Written instruction »
The entries below contain a line with "Generate a Blender" and a line with "SC.cycles.transparent_max_bounces = 8;". Retype exactly everything from the first down to the second, both included, and nothing else.

Records for the exercise »
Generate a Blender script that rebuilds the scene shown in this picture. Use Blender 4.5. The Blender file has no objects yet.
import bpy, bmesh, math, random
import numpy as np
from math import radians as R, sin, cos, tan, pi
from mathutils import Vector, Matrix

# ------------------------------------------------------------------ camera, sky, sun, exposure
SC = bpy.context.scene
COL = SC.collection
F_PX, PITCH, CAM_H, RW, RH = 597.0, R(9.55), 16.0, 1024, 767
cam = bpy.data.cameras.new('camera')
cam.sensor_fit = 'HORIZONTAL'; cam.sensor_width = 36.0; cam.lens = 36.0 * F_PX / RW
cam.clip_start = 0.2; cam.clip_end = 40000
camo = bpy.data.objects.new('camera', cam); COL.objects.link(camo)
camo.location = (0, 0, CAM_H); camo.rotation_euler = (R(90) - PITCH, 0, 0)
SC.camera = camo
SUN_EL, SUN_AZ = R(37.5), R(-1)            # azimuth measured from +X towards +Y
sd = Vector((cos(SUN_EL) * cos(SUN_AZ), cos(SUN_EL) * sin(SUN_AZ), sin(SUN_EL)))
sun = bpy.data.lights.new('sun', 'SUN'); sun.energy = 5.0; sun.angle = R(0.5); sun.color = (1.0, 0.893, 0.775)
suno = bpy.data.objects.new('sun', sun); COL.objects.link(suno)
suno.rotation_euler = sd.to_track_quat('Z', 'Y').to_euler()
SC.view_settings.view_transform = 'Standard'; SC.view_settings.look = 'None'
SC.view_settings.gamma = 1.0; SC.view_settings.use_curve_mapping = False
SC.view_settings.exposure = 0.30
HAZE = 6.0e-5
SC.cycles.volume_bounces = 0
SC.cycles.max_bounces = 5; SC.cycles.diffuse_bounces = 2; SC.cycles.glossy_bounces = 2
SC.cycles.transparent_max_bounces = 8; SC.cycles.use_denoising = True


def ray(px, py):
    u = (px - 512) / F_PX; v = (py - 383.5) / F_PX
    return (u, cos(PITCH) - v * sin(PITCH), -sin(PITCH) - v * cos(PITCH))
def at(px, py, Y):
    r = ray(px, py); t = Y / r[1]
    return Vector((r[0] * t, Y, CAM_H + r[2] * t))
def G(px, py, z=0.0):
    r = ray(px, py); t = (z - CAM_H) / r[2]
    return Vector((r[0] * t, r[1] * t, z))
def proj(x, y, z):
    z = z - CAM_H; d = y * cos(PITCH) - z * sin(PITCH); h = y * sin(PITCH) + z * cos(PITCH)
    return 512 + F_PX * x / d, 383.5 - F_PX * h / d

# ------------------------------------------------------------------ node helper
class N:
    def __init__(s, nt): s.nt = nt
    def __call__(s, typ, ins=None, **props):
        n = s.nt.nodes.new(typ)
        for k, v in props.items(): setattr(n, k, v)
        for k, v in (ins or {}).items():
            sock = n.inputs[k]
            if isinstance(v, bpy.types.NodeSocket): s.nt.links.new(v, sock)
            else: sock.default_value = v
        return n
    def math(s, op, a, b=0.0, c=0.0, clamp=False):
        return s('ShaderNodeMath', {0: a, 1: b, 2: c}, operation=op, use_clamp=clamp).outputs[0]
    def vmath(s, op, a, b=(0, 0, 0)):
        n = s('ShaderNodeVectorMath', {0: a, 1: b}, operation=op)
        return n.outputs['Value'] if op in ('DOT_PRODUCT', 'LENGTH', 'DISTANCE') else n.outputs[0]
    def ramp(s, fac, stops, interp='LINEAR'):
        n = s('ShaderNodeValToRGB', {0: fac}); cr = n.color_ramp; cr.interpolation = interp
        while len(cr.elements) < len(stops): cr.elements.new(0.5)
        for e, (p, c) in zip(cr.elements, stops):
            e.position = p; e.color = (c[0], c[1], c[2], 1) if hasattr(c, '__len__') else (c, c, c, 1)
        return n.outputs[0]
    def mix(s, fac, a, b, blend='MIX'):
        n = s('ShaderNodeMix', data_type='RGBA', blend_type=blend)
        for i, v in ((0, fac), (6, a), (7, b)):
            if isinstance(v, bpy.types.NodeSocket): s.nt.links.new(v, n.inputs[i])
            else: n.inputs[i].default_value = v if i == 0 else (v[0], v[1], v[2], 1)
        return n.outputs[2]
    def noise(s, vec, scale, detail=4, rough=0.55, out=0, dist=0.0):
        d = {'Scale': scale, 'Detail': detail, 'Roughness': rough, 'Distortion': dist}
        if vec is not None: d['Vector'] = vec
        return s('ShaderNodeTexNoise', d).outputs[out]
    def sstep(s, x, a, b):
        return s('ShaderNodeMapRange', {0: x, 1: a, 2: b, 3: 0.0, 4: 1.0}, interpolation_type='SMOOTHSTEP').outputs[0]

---

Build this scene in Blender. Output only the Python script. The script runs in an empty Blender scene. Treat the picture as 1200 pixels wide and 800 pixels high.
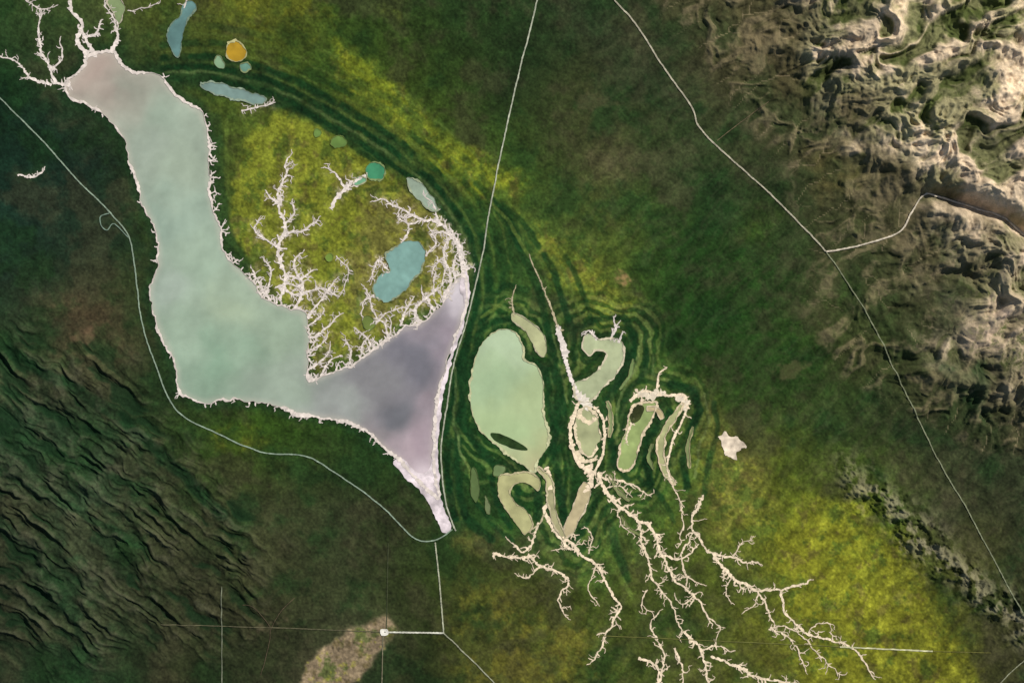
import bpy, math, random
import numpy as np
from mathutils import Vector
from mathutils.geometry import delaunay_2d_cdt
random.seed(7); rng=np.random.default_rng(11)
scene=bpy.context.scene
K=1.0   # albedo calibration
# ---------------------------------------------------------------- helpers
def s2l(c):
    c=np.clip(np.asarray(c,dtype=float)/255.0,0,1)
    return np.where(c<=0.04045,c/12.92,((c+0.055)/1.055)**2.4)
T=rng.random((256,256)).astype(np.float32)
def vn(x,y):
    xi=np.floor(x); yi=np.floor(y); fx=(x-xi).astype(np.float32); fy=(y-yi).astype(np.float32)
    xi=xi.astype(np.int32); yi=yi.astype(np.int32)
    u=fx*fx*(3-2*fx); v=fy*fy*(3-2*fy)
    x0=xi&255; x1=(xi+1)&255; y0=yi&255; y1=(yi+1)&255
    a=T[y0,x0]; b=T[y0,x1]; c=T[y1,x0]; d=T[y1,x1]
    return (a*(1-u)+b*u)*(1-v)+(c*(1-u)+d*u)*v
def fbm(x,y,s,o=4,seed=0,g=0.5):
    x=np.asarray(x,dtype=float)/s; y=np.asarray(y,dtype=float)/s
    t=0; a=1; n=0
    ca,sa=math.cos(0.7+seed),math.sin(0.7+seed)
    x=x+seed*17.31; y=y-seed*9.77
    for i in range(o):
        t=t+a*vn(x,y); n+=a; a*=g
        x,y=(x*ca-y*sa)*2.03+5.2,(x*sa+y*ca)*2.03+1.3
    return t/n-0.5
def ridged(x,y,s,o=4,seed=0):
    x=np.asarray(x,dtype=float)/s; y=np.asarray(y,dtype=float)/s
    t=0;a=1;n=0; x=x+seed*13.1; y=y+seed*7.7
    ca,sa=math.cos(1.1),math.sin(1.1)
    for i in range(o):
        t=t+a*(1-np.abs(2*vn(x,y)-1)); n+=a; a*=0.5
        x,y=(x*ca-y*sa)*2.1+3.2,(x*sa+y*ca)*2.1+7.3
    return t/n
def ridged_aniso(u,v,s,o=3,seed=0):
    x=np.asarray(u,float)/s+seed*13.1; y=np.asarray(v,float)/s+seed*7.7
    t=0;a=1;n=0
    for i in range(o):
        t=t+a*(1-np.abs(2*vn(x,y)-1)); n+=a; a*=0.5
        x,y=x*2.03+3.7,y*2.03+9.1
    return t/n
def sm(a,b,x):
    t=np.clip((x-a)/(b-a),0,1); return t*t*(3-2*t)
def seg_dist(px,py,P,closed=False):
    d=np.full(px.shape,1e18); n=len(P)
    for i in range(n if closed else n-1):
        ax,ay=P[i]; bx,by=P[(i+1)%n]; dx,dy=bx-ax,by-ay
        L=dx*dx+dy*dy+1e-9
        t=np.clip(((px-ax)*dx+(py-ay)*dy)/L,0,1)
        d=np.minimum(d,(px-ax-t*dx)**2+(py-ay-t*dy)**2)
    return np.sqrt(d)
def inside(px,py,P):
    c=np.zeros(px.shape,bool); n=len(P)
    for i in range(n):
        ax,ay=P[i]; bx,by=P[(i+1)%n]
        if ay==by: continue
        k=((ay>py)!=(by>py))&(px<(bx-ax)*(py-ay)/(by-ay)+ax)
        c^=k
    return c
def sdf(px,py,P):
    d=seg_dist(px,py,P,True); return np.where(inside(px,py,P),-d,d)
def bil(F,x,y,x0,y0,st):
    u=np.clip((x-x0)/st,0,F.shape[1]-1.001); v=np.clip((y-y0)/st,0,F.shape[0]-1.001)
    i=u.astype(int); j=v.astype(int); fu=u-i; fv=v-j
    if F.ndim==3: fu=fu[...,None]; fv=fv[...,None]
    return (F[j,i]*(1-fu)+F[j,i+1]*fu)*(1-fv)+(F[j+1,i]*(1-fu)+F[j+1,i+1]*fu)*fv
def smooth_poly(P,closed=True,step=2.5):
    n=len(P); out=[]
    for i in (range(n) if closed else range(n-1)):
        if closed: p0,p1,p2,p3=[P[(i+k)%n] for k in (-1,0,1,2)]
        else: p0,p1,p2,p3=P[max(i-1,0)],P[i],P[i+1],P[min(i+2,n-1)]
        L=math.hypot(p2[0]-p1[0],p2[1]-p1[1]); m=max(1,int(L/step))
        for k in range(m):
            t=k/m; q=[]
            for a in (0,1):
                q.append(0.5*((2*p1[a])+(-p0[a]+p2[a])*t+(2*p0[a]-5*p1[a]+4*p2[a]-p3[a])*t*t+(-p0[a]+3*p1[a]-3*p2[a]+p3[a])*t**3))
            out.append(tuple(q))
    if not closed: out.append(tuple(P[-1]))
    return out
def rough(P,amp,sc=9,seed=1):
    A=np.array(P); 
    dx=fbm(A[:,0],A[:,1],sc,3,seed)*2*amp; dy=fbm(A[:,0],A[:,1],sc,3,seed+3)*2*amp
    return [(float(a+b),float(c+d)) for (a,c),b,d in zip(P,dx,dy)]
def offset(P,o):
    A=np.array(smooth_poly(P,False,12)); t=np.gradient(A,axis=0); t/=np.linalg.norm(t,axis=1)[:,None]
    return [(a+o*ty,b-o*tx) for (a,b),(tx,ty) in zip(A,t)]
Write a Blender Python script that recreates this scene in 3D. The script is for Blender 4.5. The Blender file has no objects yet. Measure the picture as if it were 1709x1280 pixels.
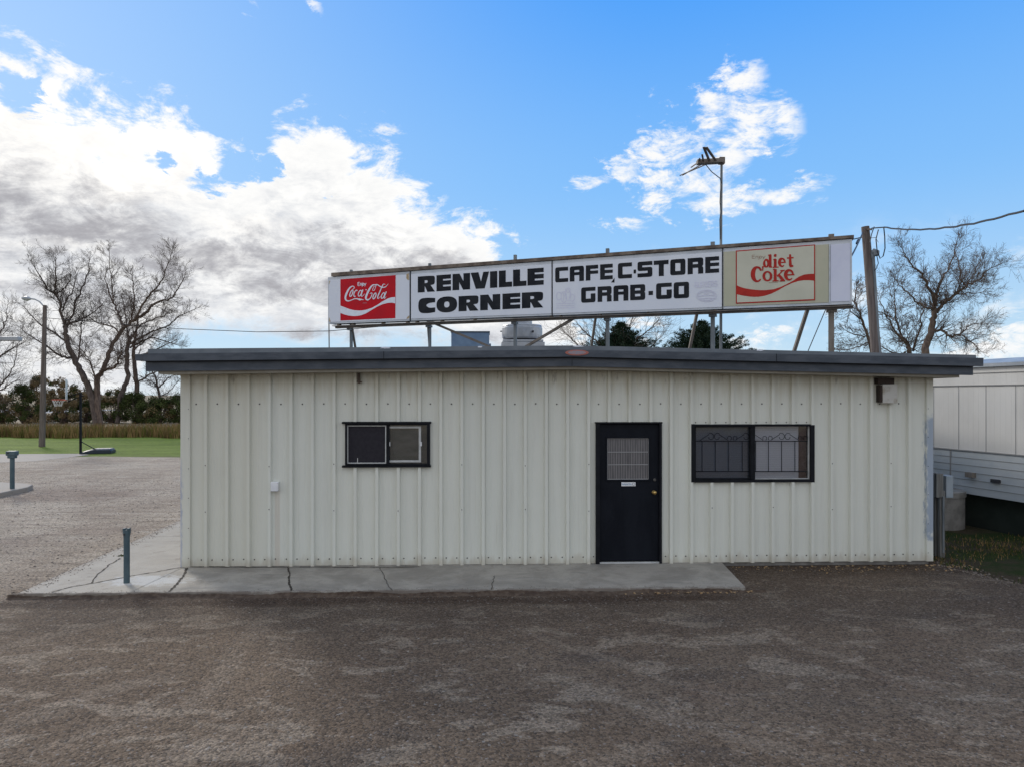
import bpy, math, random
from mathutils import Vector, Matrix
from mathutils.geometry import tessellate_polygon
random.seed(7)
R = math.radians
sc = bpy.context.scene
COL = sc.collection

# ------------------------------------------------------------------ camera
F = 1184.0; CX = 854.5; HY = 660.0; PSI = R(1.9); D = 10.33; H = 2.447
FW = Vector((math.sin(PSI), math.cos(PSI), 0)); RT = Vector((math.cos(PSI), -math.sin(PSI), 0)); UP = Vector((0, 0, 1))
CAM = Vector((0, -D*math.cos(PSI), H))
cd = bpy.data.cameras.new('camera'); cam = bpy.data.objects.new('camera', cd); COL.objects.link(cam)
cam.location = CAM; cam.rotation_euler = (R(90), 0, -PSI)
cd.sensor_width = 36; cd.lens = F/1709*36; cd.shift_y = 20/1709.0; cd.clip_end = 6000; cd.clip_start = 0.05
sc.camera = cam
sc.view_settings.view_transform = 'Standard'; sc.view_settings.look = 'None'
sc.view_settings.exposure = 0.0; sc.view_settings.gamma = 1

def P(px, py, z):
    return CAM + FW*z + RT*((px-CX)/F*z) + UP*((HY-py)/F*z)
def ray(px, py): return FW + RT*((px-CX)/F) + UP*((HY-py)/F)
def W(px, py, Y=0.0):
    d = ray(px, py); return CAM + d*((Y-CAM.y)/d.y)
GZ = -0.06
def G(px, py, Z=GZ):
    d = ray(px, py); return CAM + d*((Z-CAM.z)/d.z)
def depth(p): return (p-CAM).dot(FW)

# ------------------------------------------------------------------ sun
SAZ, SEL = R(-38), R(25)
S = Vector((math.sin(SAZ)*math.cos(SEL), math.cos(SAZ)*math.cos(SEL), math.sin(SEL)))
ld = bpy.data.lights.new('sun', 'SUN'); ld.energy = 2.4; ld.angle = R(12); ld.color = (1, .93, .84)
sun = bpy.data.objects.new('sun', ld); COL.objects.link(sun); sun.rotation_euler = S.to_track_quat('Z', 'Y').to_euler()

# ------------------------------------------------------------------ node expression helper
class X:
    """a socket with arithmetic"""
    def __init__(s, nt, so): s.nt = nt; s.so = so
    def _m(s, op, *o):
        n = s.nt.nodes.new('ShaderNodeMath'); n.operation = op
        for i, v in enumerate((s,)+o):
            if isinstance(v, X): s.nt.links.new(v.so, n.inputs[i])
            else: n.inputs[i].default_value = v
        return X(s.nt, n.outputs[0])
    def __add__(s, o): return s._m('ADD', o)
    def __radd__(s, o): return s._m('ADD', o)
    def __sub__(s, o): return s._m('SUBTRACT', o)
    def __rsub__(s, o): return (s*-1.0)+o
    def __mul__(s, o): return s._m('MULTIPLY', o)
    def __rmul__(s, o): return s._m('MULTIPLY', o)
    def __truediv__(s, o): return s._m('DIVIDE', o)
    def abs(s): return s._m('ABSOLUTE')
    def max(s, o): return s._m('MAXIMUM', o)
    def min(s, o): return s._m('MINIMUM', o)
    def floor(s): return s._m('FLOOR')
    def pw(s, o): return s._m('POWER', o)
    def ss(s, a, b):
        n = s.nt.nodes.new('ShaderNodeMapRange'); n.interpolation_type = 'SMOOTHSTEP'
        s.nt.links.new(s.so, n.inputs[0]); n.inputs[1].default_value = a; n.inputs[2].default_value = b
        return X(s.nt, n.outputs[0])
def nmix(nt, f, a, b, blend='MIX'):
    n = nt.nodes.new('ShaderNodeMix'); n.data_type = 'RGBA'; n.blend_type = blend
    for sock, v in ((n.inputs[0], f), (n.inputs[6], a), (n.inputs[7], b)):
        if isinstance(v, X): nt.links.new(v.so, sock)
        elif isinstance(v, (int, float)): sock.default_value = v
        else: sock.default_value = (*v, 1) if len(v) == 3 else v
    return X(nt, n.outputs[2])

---

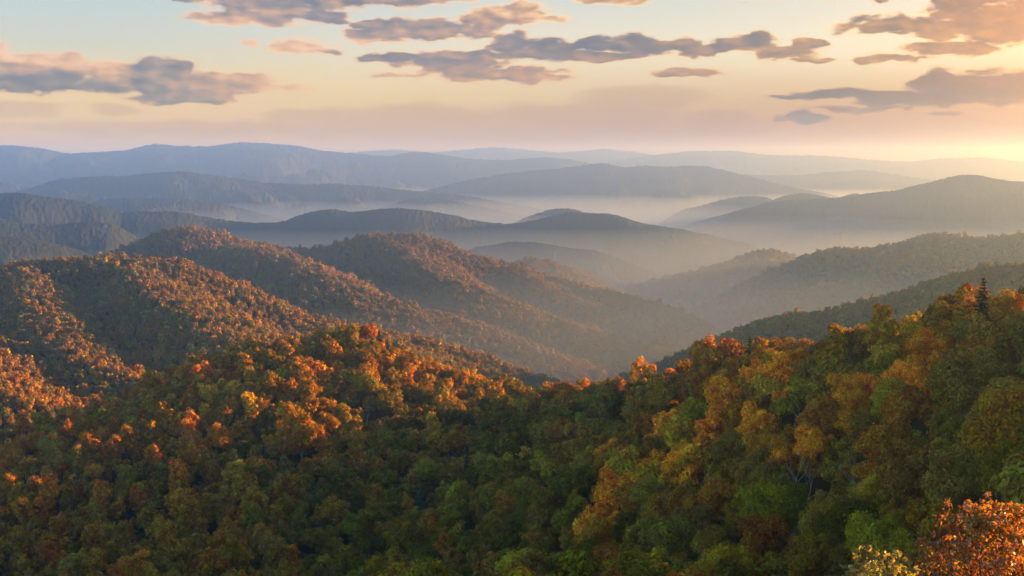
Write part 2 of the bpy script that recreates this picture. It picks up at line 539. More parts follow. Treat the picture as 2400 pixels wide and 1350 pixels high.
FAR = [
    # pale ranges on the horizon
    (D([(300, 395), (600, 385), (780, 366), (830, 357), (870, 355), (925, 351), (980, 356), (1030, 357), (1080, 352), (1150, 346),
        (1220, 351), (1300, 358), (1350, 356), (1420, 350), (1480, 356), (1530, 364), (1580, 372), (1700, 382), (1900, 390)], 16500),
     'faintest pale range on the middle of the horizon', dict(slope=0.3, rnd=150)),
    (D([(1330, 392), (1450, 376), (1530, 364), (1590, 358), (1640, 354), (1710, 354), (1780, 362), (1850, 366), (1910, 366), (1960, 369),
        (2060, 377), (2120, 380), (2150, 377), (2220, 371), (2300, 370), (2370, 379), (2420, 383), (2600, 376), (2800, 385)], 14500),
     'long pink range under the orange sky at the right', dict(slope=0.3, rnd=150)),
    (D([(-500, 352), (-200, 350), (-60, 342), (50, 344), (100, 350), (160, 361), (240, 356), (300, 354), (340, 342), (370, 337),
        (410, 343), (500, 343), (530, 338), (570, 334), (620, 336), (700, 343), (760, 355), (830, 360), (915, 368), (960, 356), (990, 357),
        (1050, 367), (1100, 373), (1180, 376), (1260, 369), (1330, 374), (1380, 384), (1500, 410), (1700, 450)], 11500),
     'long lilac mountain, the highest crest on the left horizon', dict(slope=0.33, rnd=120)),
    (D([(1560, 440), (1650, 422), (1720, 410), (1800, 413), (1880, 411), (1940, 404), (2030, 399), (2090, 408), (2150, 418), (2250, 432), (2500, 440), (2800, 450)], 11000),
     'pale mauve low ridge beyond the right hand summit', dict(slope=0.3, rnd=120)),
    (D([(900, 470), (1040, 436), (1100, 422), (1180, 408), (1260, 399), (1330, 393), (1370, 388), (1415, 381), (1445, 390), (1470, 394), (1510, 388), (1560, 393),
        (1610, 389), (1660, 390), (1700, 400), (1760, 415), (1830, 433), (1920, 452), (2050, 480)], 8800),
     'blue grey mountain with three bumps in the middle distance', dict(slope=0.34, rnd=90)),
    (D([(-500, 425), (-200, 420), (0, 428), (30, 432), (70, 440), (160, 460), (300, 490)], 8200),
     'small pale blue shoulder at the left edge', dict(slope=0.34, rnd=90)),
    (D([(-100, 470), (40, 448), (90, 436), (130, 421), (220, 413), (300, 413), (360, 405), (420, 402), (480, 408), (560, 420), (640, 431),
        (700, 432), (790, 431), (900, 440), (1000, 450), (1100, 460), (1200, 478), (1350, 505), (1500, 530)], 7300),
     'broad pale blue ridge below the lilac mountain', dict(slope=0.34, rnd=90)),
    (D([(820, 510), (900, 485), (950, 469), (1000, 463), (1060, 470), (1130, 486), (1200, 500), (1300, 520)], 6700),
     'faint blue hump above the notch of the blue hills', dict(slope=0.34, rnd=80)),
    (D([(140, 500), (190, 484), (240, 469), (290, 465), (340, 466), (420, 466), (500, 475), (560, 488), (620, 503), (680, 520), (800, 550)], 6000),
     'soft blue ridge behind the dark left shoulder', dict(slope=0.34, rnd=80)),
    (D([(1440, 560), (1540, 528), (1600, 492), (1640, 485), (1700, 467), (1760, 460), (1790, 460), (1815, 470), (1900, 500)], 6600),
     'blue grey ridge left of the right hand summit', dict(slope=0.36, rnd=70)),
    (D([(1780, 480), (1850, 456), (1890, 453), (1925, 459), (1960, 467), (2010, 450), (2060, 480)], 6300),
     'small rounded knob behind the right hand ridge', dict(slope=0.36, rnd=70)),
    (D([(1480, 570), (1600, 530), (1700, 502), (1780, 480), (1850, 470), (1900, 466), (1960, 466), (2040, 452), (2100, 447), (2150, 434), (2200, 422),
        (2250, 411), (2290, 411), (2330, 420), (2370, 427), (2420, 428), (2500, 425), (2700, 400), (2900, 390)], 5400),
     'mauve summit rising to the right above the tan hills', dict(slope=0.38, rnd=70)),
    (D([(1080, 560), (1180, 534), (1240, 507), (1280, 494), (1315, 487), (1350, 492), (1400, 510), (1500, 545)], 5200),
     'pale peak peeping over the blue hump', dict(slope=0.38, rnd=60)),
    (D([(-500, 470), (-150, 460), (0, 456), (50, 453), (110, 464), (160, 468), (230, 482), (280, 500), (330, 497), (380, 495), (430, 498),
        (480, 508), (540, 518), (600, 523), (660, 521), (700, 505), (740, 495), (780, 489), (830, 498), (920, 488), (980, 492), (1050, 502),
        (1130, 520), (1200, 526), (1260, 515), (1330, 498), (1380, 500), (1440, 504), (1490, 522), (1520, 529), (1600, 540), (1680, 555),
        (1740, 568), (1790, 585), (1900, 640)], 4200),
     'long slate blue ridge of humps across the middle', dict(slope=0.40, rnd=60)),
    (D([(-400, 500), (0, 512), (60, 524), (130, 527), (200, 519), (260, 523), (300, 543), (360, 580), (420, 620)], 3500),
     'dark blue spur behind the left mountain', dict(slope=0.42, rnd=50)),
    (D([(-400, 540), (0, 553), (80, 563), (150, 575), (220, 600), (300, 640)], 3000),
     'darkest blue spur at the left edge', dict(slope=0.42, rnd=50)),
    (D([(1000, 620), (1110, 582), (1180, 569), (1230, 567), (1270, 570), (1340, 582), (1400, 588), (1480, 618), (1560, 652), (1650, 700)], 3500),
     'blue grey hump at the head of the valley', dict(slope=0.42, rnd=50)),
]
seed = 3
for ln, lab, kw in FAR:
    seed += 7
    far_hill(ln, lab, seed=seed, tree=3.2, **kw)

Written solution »
Generate a Blender script that rebuilds the scene shown in this picture. Use Blender 4.5. The Blender file has no objects yet.
import bpy, bmesh, math, random
import numpy as np
from math import radians as R, sin, cos, tan, pi
from mathutils import Vector, Matrix

# ------------------------------------------------------------------ camera, sky, sun, exposure
SC = bpy.context.scene
COL = SC.collection
F_PX, PITCH, CAM_H, RW, RH = 597.0, R(9.55), 16.0, 1024, 767
cam = bpy.data.cameras.new('camera')
cam.sensor_fit = 'HORIZONTAL'; cam.sensor_width = 36.0; cam.lens = 36.0 * F_PX / RW
cam.clip_start = 0.2; cam.clip_end = 40000
camo = bpy.data.objects.new('camera', cam); COL.objects.link(camo)
camo.location = (0, 0, CAM_H); camo.rotation_euler = (R(90) - PITCH, 0, 0)
SC.camera = camo
SUN_EL, SUN_AZ = R(37.5), R(-1)            # azimuth measured from +X towards +Y
sd = Vector((cos(SUN_EL) * cos(SUN_AZ), cos(SUN_EL) * sin(SUN_AZ), sin(SUN_EL)))
sun = bpy.data.lights.new('sun', 'SUN'); sun.energy = 5.0; sun.angle = R(0.5); sun.color = (1.0, 0.893, 0.775)
suno = bpy.data.objects.new('sun', sun); COL.objects.link(suno)
suno.rotation_euler = sd.to_track_quat('Z', 'Y').to_euler()
SC.view_settings.view_transform = 'Standard'; SC.view_settings.look = 'None'
SC.view_settings.gamma = 1.0; SC.view_settings.use_curve_mapping = False
SC.view_settings.exposure = 0.30
HAZE = 6.0e-5
SC.cycles.volume_bounces = 0
SC.cycles.max_bounces = 5; SC.cycles.diffuse_bounces = 2; SC.cycles.glossy_bounces = 2
SC.cycles.transparent_max_bounces = 8; SC.cycles.use_denoising = True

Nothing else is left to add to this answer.